Georgia nuclear plant : Bechtel achieved a major construction milestone at the Vogtle Electric Generating Plant near Waynesboro, Georgia, this week when it set into place a passive containment cooling water tank. This, according to Bechtel, is the last major lift at the two-unit Georgia nuclear plant, which is operated by Southern Nuclear, a subsidiary of Southern Co.
Brian Reilly, project director for Bechtel, said setting the tank in place represents the topping out of Unit 4’s shield building. The passive containment cooling water tank measures 35 feet tall and has an 85-foot outer diameter. The tank module, which includes outfitting and rigging, weighs 360 tons.
The Vogtle plants’ Units 3 and 4 are the only two nuclear power plants under construction in the U.S. Bechtel said it has had more than 7,000 workers on the jobsite, which, counting the permanent jobs that have been created, makes Vogtle the largest jobs-producing construction project in the state of Georgia. Bechtel has performed either the construction or engineering for more than 80% of the nuclear plants in the U.S.
Bechtel said the first of 1,485 major unit modules arrived on the Vogtle site in 2011, while the last reached the project in 2019. All modules were manufactured offsite and arrived at the project ready to be assembled into larger modules that make up each of the two units. The modules included plant components like floor and wall sections, as well as the supporting structures that surround the containment buildings and reactor vessels.
The Westinghouse AP1000 units the company is using are the first to be built in the U.S.

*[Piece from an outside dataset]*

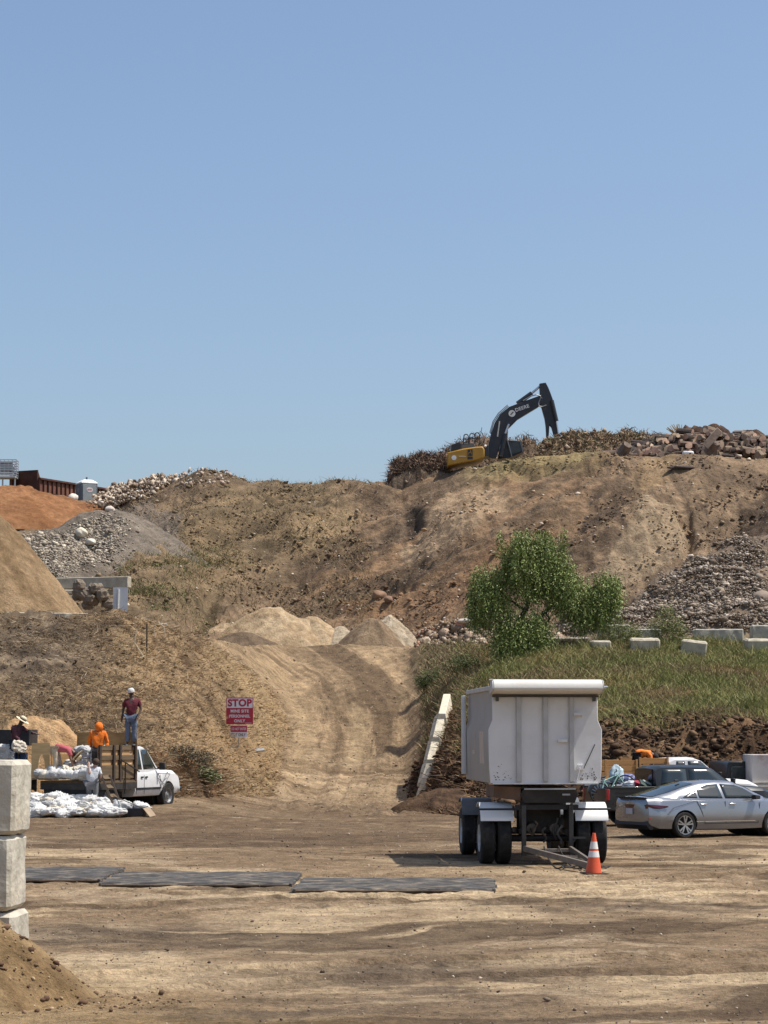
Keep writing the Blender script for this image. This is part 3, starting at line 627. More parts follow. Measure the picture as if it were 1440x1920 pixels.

Bechtel said the AP1000 plant’s passive safety systems require no operator actions to mitigate potential emergency situations, because they use only natural forces such as gravity, natural circulation and compressed gas to achieve their safety function. No pumps, fans, diesels, chillers or other active machinery are used, except for a few simple valves that automatically align and actuate the passive safety systems.
The tank will hold approximately 750,000 gallons of cooling water ready to flow down into the containment vessel in an emergency to help cool the reactor, even if external power is lost. The water can also be directed to top off the spent fuel pool, while the tank itself can be refilled from water stored elsewhere on site.
Rising costs and the bankruptcy of Westinghouse delayed the project, but construction went back into full swing after Georgia Power, also a subsidiary of Southern Co., announced that cooling tower owners — Oglethorpe Power, MEAG Power and Dalton Utilities — had reached an agreement on how to handle about $2.3 billion in extra costs. The project’s costs are estimated at $25 billion, according to The Wall Street Journal.
According to the U.S. Energy Information Administration, as of Oct. 31, 2020, there were 56 commercial nuclear power plants in operation in the U.S. The facilities are in 28 states and include 94 nuclear power reactors. Of the nuclear power plants currently in operation, 32 have two reactors and three have three reactors. The last nuclear reactor to come online was the Watts Bar Unit 2 in Spring City, Tennessee, which began commercial operation in October 2016.